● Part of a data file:
==================================================

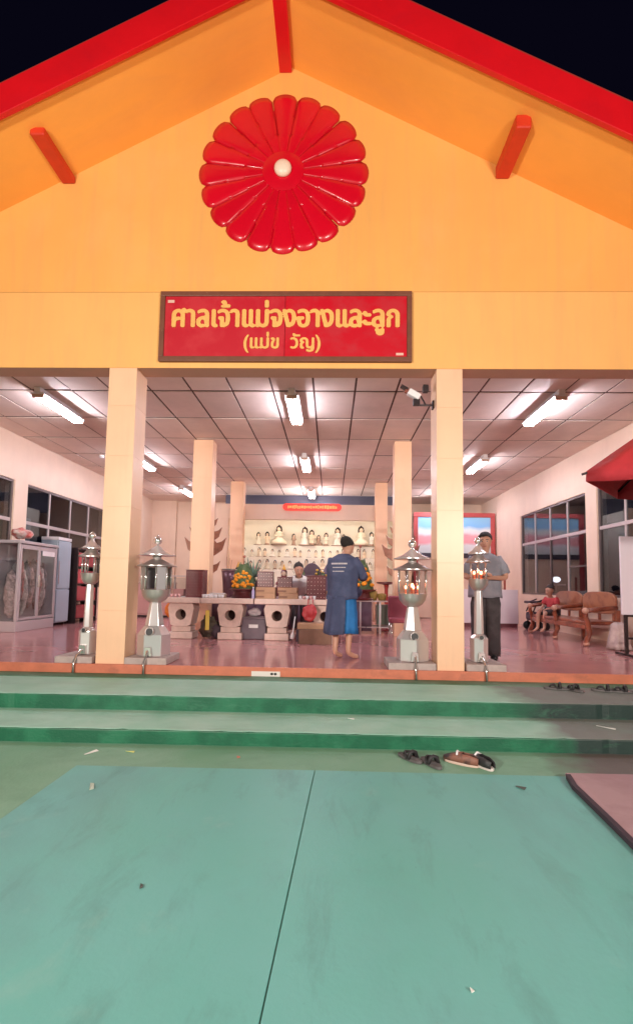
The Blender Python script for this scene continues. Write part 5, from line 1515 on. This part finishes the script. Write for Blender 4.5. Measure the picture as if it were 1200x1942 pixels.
# ------------------------------------------------------------------ small offerings crowding the tables
def cup(x, y, z, c, label, group, r=.028, h=.06):
    o = MB().lathe([(r * .7, 0), (r * .95, h * .3), (r, h), (r * .85, h), (r * .8, h * .35)], 12).build('offering_cup', c, smooth=True, loc=(x, y, z))
    tag(o, label, 'cup', group)
for i in range(7):
    cup(-1.66 + .055 * i + random.uniform(-.01, .01), 2.72 + random.uniform(0, .03), TT, WHITE, 'small white cup in the row at the front of the marigold table', 'white cups on the marigold table')
for i in range(5):
    cup(-2.36 + .07 * i, 2.74, TT, mat('pink_cup', (.66, .36, .36), .4), 'small pink cup in front of the glass box', 'pink cups in front of the glass box')
for i in range(5):
    cup(.02 + .06 * i, 2.72 + random.uniform(0, .02), TT, MATS['pink_cup'] if i % 2 else WHITE, 'small cup on the long stone table below the hand of the man in white', 'cups below the man in white')
def flower_vase(x, y, z, c, fc, label, h=.26, n=26):
    t = thing('flower_vase', label, 'vase', (x, y, z), 0, 'flower vases on the back altar table')
    MB().lathe([(.05, 0), (.08, h * .3), (.06, h * .75), (.045, h * .85), (.06, h)], 14).build('vase', c, t, smooth=True)
    for k in range(n):
        a = random.uniform(0, 2 * PI); r = random.uniform(.02, .16); zz = h + random.uniform(.08, .34)
        st = MB().tube([(0, 0, h - .03), (r * .5 * math.cos(a), r * .5 * math.sin(a), h + (zz - h) * .6), (r * math.cos(a), r * math.sin(a), zz)], .004, 4).build('stem', LEAF, t)
        if k % 3:
            MB().ball((r * math.cos(a), r * math.sin(a), zz), random.uniform(.022, .04), 7, 5, 1, 1, .7).build('blossom', fc, t, smooth=True)
        else:
            M = Matrix.Translation((r * math.cos(a), r * math.sin(a), zz - .03)) @ Euler((random.uniform(-.8, .8), random.uniform(-.8, .8), a)).to_matrix().to_4x4()
            MB().prism([(-.005, -.05), (.005, -.05), (.025, 0), (0, .08), (-.025, 0)], -.002, .002, 'y', M).build('leaf', LEAF, t)
PINKF = mat('pink_blossom', (.70, .26, .34), .7, rand=.2); WHF = mat('white_blossom', (.78, .72, .62), .7, rand=.1); YEF = mat('yellow_blossom', (.78, .50, .08), .7, rand=.15)
for (x, c, fc, lab) in ((-1.02, ('vase_brown', (.22, .10, .07)), PINKF, 'brown vase of pink flowers on the back altar table'), (-.14, ('vase_white', (.6, .55, .5)), WHF, 'white vase of pale flowers on the back altar table'),
                        (.30, ('vase_gold', (.5, .26, .06)), YEF, 'gold vase of yellow flowers on the back altar table'), (.95, ('vase_red', (.35, .06, .05)), PINKF, 'red vase of pink flowers on the back altar table beside the man in navy')):
    flower_vase(x, 4.55, .721, mat(c[0], c[1], .3), fc, lab)
for i, x in enumerate((-.80, -.66, .52, .66)):
    o = MB().lathe([(.05, 0), (.07, .04), (.075, .12), (.06, .13), (.055, .06)], 12).build('incense_pot', mat('pot_brass', (.50, .28, .08), .3, metal=.8), smooth=True, loc=(x, 4.42, .721))
    tag(o, ['brass incense pot left of the maroon statue', 'brass incense pot touching the maroon statue', 'brass incense pot right of the yellow flowers', 'brass incense pot behind the man in navy'][i], 'pot')
    for q in range(4):
        MB().tube([(random.uniform(-.03, .03), random.uniform(-.03, .03), .1), (random.uniform(-.05, .05), random.uniform(-.04, .04), .36)], .003, 4).build('incense_stick', MATS['incense'], o)

cs = thing('covered_stool', 'pale cloth draped over a low stool beside the white board', 'stool', (5.2, 2.4, 0))
cloth('drape', [(.015, 0, 0, .16, .17), (.25, 0, 0, .12, .13), (.40, 0, 0, .10, .11), (.43, 0, 0, .06, .07), (.435, 0, 0, .001, .001)], mat('pale_drape', (.40, .29, .28), .8, c2=(.5, .38, .36), vscale=7, bump=.3, bscale=25), cs, folds=9, amp=.13, seed=41)
for a in range(4):
    MB().lathe([(.015, 0), (.015, .40)], 6, (.07 * math.cos(a * PI / 2 + .8), .07 * math.sin(a * PI / 2 + .8), 0)).build('leg', WOOD, cs)
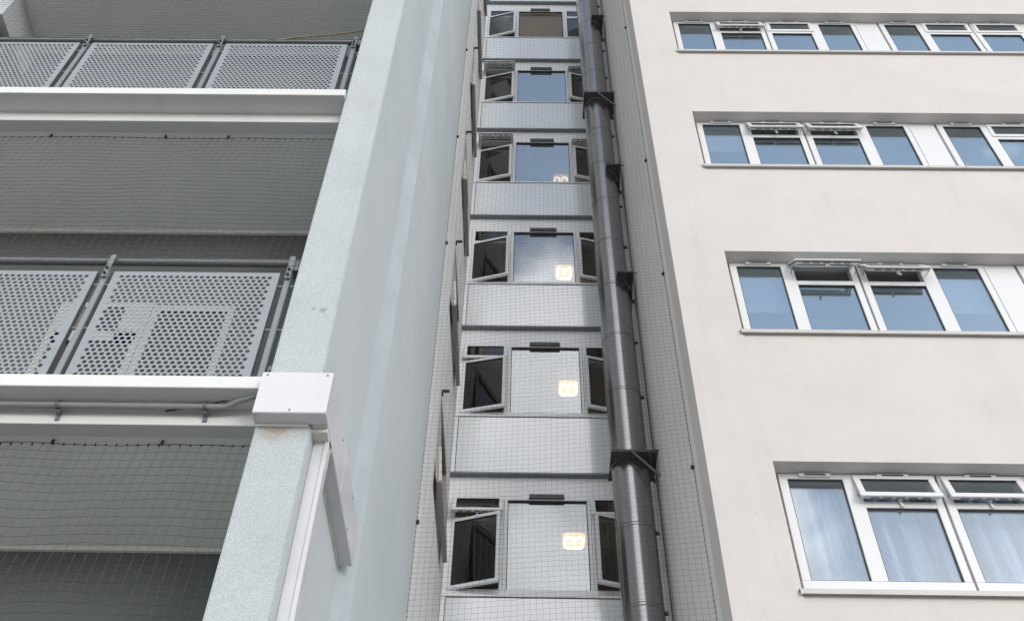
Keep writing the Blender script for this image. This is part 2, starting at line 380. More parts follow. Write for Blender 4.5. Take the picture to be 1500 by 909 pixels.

==================================================

● Exercise requirements: Restate the data above word for word. Do not include the images.

● Written answer:
The Blender Python script for this scene continues. Write part 5, from line 1515 on. This part finishes the script. Write for Blender 4.5. Measure the picture as if it were 1200x1942 pixels.
# ------------------------------------------------------------------ small offerings crowding the tables
def cup(x, y, z, c, label, group, r=.028, h=.06):
    o = MB().lathe([(r * .7, 0), (r * .95, h * .3), (r, h), (r * .85, h), (r * .8, h * .35)], 12).build('offering_cup', c, smooth=True, loc=(x, y, z))
    tag(o, label, 'cup', group)
for i in range(7):
    cup(-1.66 + .055 * i + random.uniform(-.01, .01), 2.72 + random.uniform(0, .03), TT, WHITE, 'small white cup in the row at the front of the marigold table', 'white cups on the marigold table')
for i in range(5):
    cup(-2.36 + .07 * i, 2.74, TT, mat('pink_cup', (.66, .36, .36), .4), 'small pink cup in front of the glass box', 'pink cups in front of the glass box')
for i in range(5):
    cup(.02 + .06 * i, 2.72 + random.uniform(0, .02), TT, MATS['pink_cup'] if i % 2 else WHITE, 'small cup on the long stone table below the hand of the man in white', 'cups below the man in white')
def flower_vase(x, y, z, c, fc, label, h=.26, n=26):
    t = thing('flower_vase', label, 'vase', (x, y, z), 0, 'flower vases on the back altar table')
    MB().lathe([(.05, 0), (.08, h * .3), (.06, h * .75), (.045, h * .85), (.06, h)], 14).build('vase', c, t, smooth=True)
    for k in range(n):
        a = random.uniform(0, 2 * PI); r = random.uniform(.02, .16); zz = h + random.uniform(.08, .34)
        st = MB().tube([(0, 0, h - .03), (r * .5 * math.cos(a), r * .5 * math.sin(a), h + (zz - h) * .6), (r * math.cos(a), r * math.sin(a), zz)], .004, 4).build('stem', LEAF, t)
        if k % 3:
            MB().ball((r * math.cos(a), r * math.sin(a), zz), random.uniform(.022, .04), 7, 5, 1, 1, .7).build('blossom', fc, t, smooth=True)
        else:
            M = Matrix.Translation((r * math.cos(a), r * math.sin(a), zz - .03)) @ Euler((random.uniform(-.8, .8), random.uniform(-.8, .8), a)).to_matrix().to_4x4()
            MB().prism([(-.005, -.05), (.005, -.05), (.025, 0), (0, .08), (-.025, 0)], -.002, .002, 'y', M).build('leaf', LEAF, t)
PINKF = mat('pink_blossom', (.70, .26, .34), .7, rand=.2); WHF = mat('white_blossom', (.78, .72, .62), .7, rand=.1); YEF = mat('yellow_blossom', (.78, .50, .08), .7, rand=.15)
for (x, c, fc, lab) in ((-1.02, ('vase_brown', (.22, .10, .07)), PINKF, 'brown vase of pink flowers on the back altar table'), (-.14, ('vase_white', (.6, .55, .5)), WHF, 'white vase of pale flowers on the back altar table'),
                        (.30, ('vase_gold', (.5, .26, .06)), YEF, 'gold vase of yellow flowers on the back altar table'), (.95, ('vase_red', (.35, .06, .05)), PINKF, 'red vase of pink flowers on the back altar table beside the man in navy')):
    flower_vase(x, 4.55, .721, mat(c[0], c[1], .3), fc, lab)
for i, x in enumerate((-.80, -.66, .52, .66)):
    o = MB().lathe([(.05, 0), (.07, .04), (.075, .12), (.06, .13), (.055, .06)], 12).build('incense_pot', mat('pot_brass', (.50, .28, .08), .3, metal=.8), smooth=True, loc=(x, 4.42, .721))
    tag(o, ['brass incense pot left of the maroon statue', 'brass incense pot touching the maroon statue', 'brass incense pot right of the yellow flowers', 'brass incense pot behind the man in navy'][i], 'pot')
    for q in range(4):
        MB().tube([(random.uniform(-.03, .03), random.uniform(-.03, .03), .1), (random.uniform(-.05, .05), random.uniform(-.04, .04), .36)], .003, 4).build('incense_stick', MATS['incense'], o)

cs = thing('covered_stool', 'pale cloth draped over a low stool beside the white board', 'stool', (5.2, 2.4, 0))
cloth('drape', [(.015, 0, 0, .16, .17), (.25, 0, 0, .12, .13), (.40, 0, 0, .10, .11), (.43, 0, 0, .06, .07), (.435, 0, 0, .001, .001)], mat('pale_drape', (.40, .29, .28), .8, c2=(.5, .38, .36), vscale=7, bump=.3, bscale=25), cs, folds=9, amp=.13, seed=41)
for a in range(4):
    MB().lathe([(.015, 0), (.015, .40)], 6, (.07 * math.cos(a * PI / 2 + .8), .07 * math.sin(a * PI / 2 + .8), 0)).build('leg', WOOD, cs)
Keep writing the Blender script for this image. This is part 2, starting at line 380. More parts follow. Write for Blender 4.5. Take the picture to be 1500 by 909 pixels.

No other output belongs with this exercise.